Beginning with the first line, set down every line through the one containing "C = sc.collection", exactly as it appears, but not the pictures.

> [Supplied material]:
========================================================================

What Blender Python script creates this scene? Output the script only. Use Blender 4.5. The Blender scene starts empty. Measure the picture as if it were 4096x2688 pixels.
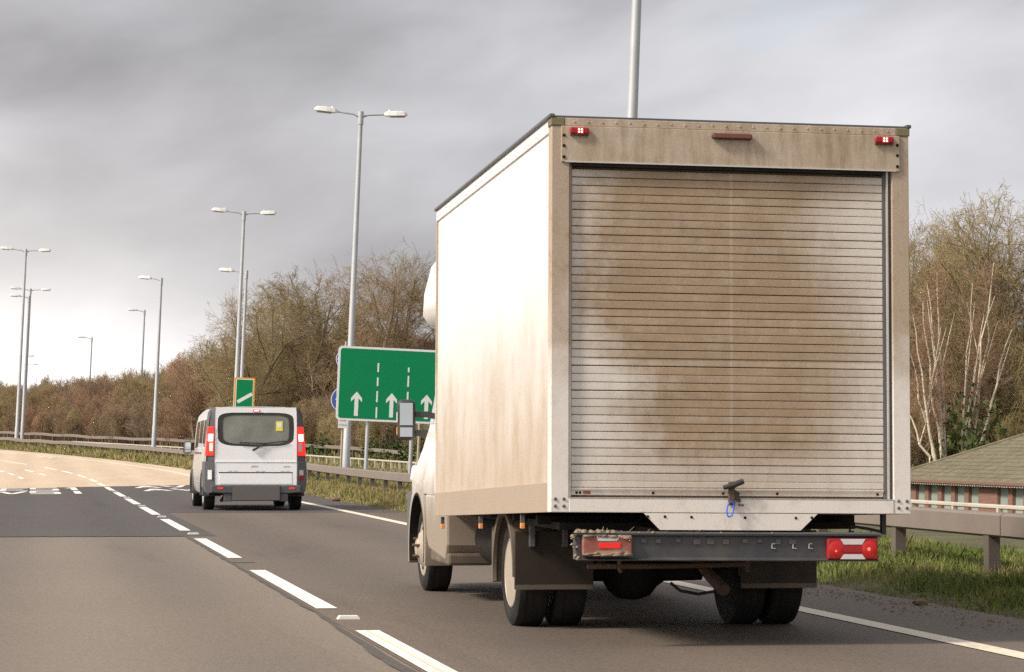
import bpy, bmesh, math, random
import numpy as np
from mathutils import Vector, Matrix, Euler

R = math.radians
sc = bpy.context.scene
C = sc.collection

# ------------------------------------------------------------------ camera
cam_d = bpy.data.cameras.new('camera')
cam = bpy.data.objects.new('camera', cam_d)
C.objects.link(cam)
sc.camera = cam
cam_d.sensor_width = 36.0
cam_d.lens = 36.0 * 10500.0 / 4096.0
cam_d.clip_start = 0.1
cam_d.clip_end = 6000
CAM_H = 1.128
YAW, PITCH, ROLL = R(10.2727), R(2.4775), 0.003
fw = Vector((math.sin(YAW) * math.cos(PITCH), math.cos(YAW) * math.cos(PITCH), math.sin(PITCH)))
rt = Vector((math.cos(YAW), -math.sin(YAW), 0))
up = rt.cross(fw)
r2 = rt * math.cos(ROLL) + up * math.sin(ROLL)
u2 = -rt * math.sin(ROLL) + up * math.cos(ROLL)
cam.matrix_world = Matrix(((r2.x, u2.x, -fw.x, 0), (r2.y, u2.y, -fw.y, 0), (r2.z, u2.z, -fw.z, CAM_H), (0, 0, 0, 1)))

# ------------------------------------------------------------------ light
SUN_AZ, SUN_EL = R(106), R(40)          # degrees to the left of the road's heading, height
SUN_DIR = Vector((-math.sin(SUN_AZ) * math.cos(SUN_EL), math.cos(SUN_AZ) * math.cos(SUN_EL), math.sin(SUN_EL)))
sun_d = bpy.data.lights.new('sun', 'SUN')
sun_d.energy = 2.05
sun_d.angle = R(10)
sun_d.color = (1.0, 0.90, 0.77)
sun = bpy.data.objects.new('sun', sun_d)
C.objects.link(sun)
sun.rotation_euler = SUN_DIR.to_track_quat('Z', 'Y').to_euler()

sc.view_settings.view_transform = 'Standard'
sc.view_settings.look = 'None'
sc.view_settings.gamma = 1.0
sc.view_settings.use_curve_mapping = False
sc.view_settings.exposure = 1.05
sc.render.engine = 'CYCLES'
sc.cycles.max_bounces = 6
sc.cycles.transparent_max_bounces = 12
sc.cycles.use_denoising = False

world = bpy.data.worlds.new('World')
sc.world = world
world.use_nodes = True
nt = world.node_tree
for n in list(nt.nodes):
    nt.nodes.remove(n)


class NB:
    """small node builder"""
    def __init__(self, tree):
        self.t = tree

    def n(self, typ, **kw):
        nd = self.t.nodes.new(typ)
        for k, v in kw.items():
            if k.startswith('_'):
                setattr(nd, k[1:], v)
        return nd

    def set(self, sock, v):
        if hasattr(v, 'is_output'):
            self.t.links.new(v, sock)
        else:
            sock.default_value = v

    def math(self, op, a, b=0.0, c=None, clamp=False):
        nd = self.t.nodes.new('ShaderNodeMath')
        nd.operation = op
        nd.use_clamp = clamp
        self.set(nd.inputs[0], a)
        self.set(nd.inputs[1], b)
        if c is not None:
            self.set(nd.inputs[2], c)
        return nd.outputs[0]

    def vmath(self, op, a, b=(0, 0, 0)):
        nd = self.t.nodes.new('ShaderNodeVectorMath')
        nd.operation = op
        self.set(nd.inputs[0], a)
        if op == 'SCALE':
            self.set(nd.inputs['Scale'], b)
        else:
            self.set(nd.inputs[1], b)
        return nd.outputs['Value'] if op in ('DOT_PRODUCT', 'LENGTH') else nd.outputs['Vector']

    def sep(self, v):
        nd = self.t.nodes.new('ShaderNodeSeparateXYZ')
        self.set(nd.inputs[0], v)
        return nd.outputs

    def comb(self, x, y, z):
        nd = self.t.nodes.new('ShaderNodeCombineXYZ')
        for s, v in zip(nd.inputs, (x, y, z)):
            self.set(s, v)
        return nd.outputs[0]

    def noise(self, vec, scale=5.0, detail=4.0, rough=0.55, dist=0.0, color=False):
        nd = self.t.nodes.new('ShaderNodeTexNoise')
        self.set(nd.inputs['Vector'], vec)
        nd.inputs['Scale'].default_value = scale
        nd.inputs['Detail'].default_value = detail
        nd.inputs['Roughness'].default_value = rough
        nd.inputs['Distortion'].default_value = dist
        return nd.outputs['Color' if color else 'Fac']

    def ramp(self, f, stops, interp='LINEAR'):
        nd = self.t.nodes.new('ShaderNodeValToRGB')
        nd.color_ramp.interpolation = interp
        el = nd.color_ramp.elements
        while len(el) < len(stops):
            el.new(0.5)
        for e, (p, c) in zip(el, stops):
            e.position = p
            e.color = (*c, 1) if len(c) == 3 else c
        self.set(nd.inputs[0], f)
        return nd.outputs[0]

    def step(self, f, a, b, lo=0.0, hi=1.0):
        nd = self.t.nodes.new('ShaderNodeMapRange')
        nd.interpolation_type = 'SMOOTHSTEP'
        self.set(nd.inputs[0], f)
        self.set(nd.inputs[1], a)
        self.set(nd.inputs[2], b)
        self.set(nd.inputs[3], lo)
        self.set(nd.inputs[4], hi)
        return nd.outputs[0]

    def mix(self, f, a, b, blend='MIX'):
        nd = self.t.nodes.new('ShaderNodeMix')
        nd.data_type = 'RGBA'
        nd.blend_type = blend
        self.set(nd.inputs['Factor'], f)
        for nm, v in (('A', a), ('B', b)):
            s = [i for i in nd.inputs if i.name == nm and i.type == 'RGBA'][0]
            if not hasattr(v, 'is_output') and len(v) == 3:
                v = (*v, 1)
            self.set(s, v)
        return [o for o in nd.outputs if o.type == 'RGBA'][0]


W = NB(nt)
tc = nt.nodes.new('ShaderNodeTexCoord')
d = W.vmath('NORMALIZE', tc.outputs['Generated'])
dx, dy, dz = W.sep(d)
sky = nt.nodes.new('ShaderNodeTexSky')
sky.sky_type = 'NISHITA'
sky.sun_disc = False
sky.sun_elevation = SUN_EL
sky.sun_rotation = -SUN_AZ
sky.altitude = 60
sky.dust_density = 2.0
nis = W.vmath('SCALE', sky.outputs[0], 0.10)
# an overcast deck: soft banks of cloud leaning up to the right
SKY_OFF = (58.3, 10.76, 30.52)
lv = W.vmath('ADD', W.comb(W.math('SUBTRACT', dx, W.math('MULTIPLY', dz, 0.75)), W.math('MULTIPLY', dy, 0.6), W.math('MULTIPLY', dz, 1.9)), SKY_OFF)
big = W.noise(lv, 4.2, 3, 0.45, 0.25)
fine = W.noise(lv, 15.0, 6, 0.55, 0.25)
cl = W.math('ADD', W.math('MULTIPLY', big, 0.82), W.math('MULTIPLY', fine, 0.18))
cloudcol = W.ramp(cl, [(0.36, (0.152, 0.150, 0.158)), (0.46, (0.232, 0.229, 0.240)), (0.56, (0.325, 0.322, 0.336)), (0.67, (0.41, 0.408, 0.423))])
# thin places where the blue shows
gap = W.step(W.noise(lv, 6.5, 4, 0.5, 0.3), 0.58, 0.74)
cloudcol = W.mix(W.math('MULTIPLY', gap, 0.18), cloudcol, nis)
# paler, warmer air toward the veiled sun and low over the land to the left
sd = W.vmath('DOT_PRODUCT', d, tuple(SUN_DIR))
glow = W.math('POWER', W.math('MAXIMUM', sd, 0.0), 3.0)
hz = W.math('POWER', W.math('SUBTRACT', 1.0, W.math('MAXIMUM', dz, 0.0), clamp=True), 20.0)
side = W.step(dx, 0.20, -0.08)
lowglow = W.math('MULTIPLY', hz, side)
cloudcol = W.mix(1.0, cloudcol, W.vmath('SCALE', W.comb(1.0, 0.93, 0.86), W.math('ADD', W.math('MULTIPLY', glow, 0.6), W.math('MULTIPLY', lowglow, 0.95))), 'ADD')
bg = nt.nodes.new('ShaderNodeBackground')
nt.links.new(cloudcol, bg.inputs[0])
bg.inputs[1].default_value = 1.0
wo = nt.nodes.new('ShaderNodeOutputWorld')
nt.links.new(bg.outputs[0], wo.inputs[0])


# ------------------------------------------------------------------ helpers
def tag(o, label=None, cat=None, group=None, kind=None):
    if label: o['label'] = label
    if cat: o['category'] = cat
    if group: o['group'] = group
    if kind: o['kind'] = kind
    return o


def empty(name, loc=(0, 0, 0), rot=(0, 0, 0), label=None, cat=None, group=None):
    o = bpy.data.objects.new(name, None)
    o.empty_display_size = 0.2
    C.objects.link(o)
    o.location = loc
    o.rotation_euler = rot
    return tag(o, label, cat, group)


class MB:
    def __init__(self):
        self.v = []
        self.f = []

    def add(self, vs, fs):
        k = len(self.v)
        self.v += [tuple(p) for p in vs]
        self.f += [tuple(i + k for i in f) for f in fs]
        return self

    def box(self, x0, x1, y0, y1, z0, z1):
        return self.add([(x0, y0, z0), (x1, y0, z0), (x1, y1, z0), (x0, y1, z0), (x0, y0, z1), (x1, y0, z1), (x1, y1, z1), (x0, y1, z1)],
                        [(0, 3, 2, 1), (4, 5, 6, 7), (0, 1, 5, 4), (1, 2, 6, 5), (2, 3, 7, 6), (3, 0, 4, 7)])

    def prism(self, poly, a0, a1, ax='y'):
        """poly: 2D points; extruded along ax from a0 to a1. ax y: (x,z); ax x: (y,z); ax z: (x,y)"""
        def p3(p, a):
            return {'y': (p[0], a, p[1]), 'x': (a, p[0], p[1]), 'z': (p[0], p[1], a)}[ax]
        n = len(poly)
        return self.add([p3(p, a0) for p in poly] + [p3(p, a1) for p in poly],
                        [tuple(range(n)), tuple(range(2 * n - 1, n - 1, -1))] + [(i, i + n, (i + 1) % n + n, (i + 1) % n) for i in range(n)])

    def tube(self, pts, rad, n=8, caps=True):
        pts = [Vector(p) for p in pts]
        if not hasattr(rad, '__len__'):
            rad = [rad] * len(pts)
        vs = []
        a = None
        for i, p in enumerate(pts):
            t = (pts[min(i + 1, len(pts) - 1)] - pts[max(i - 1, 0)]).normalized()
            if a is None:
                a = t.orthogonal().normalized()
            else:
                a = (a - t * a.dot(t)).normalized()
            b = t.cross(a)
            for k in range(n):
                w = 2 * math.pi * k / n
                vs.append(p + (a * math.cos(w) + b * math.sin(w)) * rad[i])
        fs = []
        for i in range(len(pts) - 1):
            for k in range(n):
                fs.append((i * n + k, i * n + (k + 1) % n, (i + 1) * n + (k + 1) % n, (i + 1) * n + k))
        if caps:
            fs.append(tuple(range(n - 1, -1, -1)))
            fs.append(tuple((len(pts) - 1) * n + k for k in range(n)))
        return self.add(vs, fs)

    def lathe(self, prof, c, ax='x', n=28):
        """prof: (axial, radius) list; closed rings around axis through c"""
        vs = []
        for a, r in prof:
            for k in range(n):
                w = 2 * math.pi * k / n
                q = {'x': (a, r * math.cos(w), r * math.sin(w)), 'y': (r * math.cos(w), a, r * math.sin(w)), 'z': (r * math.cos(w), r * math.sin(w), a)}[ax]
                vs.append((c[0] + q[0], c[1] + q[1], c[2] + q[2]))
        fs = []
        for i in range(len(prof) - 1):
            for k in range(n):
                fs.append((i * n + k, i * n + (k + 1) % n, (i + 1) * n + (k + 1) % n, (i + 1) * n + k))
        fs.append(tuple(range(n - 1, -1, -1)))
        fs.append(tuple((len(prof) - 1) * n + k for k in range(n)))
        return self.add(vs, fs)

    def loft(self, rings, skip=None, closed=False, cap0=False, cap1=False):
        n = len(rings[0])
        fs = []
        for i in range(len(rings) - 1):
            for k in range(n if closed else n - 1):
                if skip and skip(i, k):
                    continue
                fs.append((i * n + k, i * n + (k + 1) % n, (i + 1) * n + (k + 1) % n, (i + 1) * n + k))
        if cap0: fs.append(tuple(range(n - 1, -1, -1)))
        if cap1: fs.append(tuple((len(rings) - 1) * n + k for k in range(n)))
        return self.add([p for r in rings for p in r], fs)

    def mesh(self, name, mat, smooth=False):
        me = bpy.data.meshes.new(name)
        me.from_pydata(self.v, [], self.f)
        bm = bmesh.new()
        bm.from_mesh(me)
        bmesh.ops.recalc_face_normals(bm, faces=bm.faces)
        bm.to_mesh(me)
        bm.free()
        if mat: me.materials.append(mat)
        if smooth:
            me.polygons.foreach_set('use_smooth', [True] * len(me.polygons))
            if smooth != 'all':
                me.set_sharp_from_angle(angle=R(38))
        return me

    def build(self, name, mat, parent=None, smooth=False, bevel=0.0, M=None, seg=2):
        o = bpy.data.objects.new(name, self.mesh(name, mat, smooth))
        C.objects.link(o)
        if parent: o.parent = parent
        if M is not None: o.matrix_local = M
        if bevel:
            b = o.modifiers.new('bevel', 'BEVEL')
            b.width = bevel
            b.segments = seg
            b.limit_method = 'ANGLE'
            b.angle_limit = R(40)
        return o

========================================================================

> [Reply to the task]:
What Blender Python script creates this scene? Output the script only. Use Blender 4.5. The Blender scene starts empty. Measure the picture as if it were 4096x2688 pixels.
import bpy, bmesh, math, random
import numpy as np
from mathutils import Vector, Matrix, Euler

R = math.radians
sc = bpy.context.scene
C = sc.collection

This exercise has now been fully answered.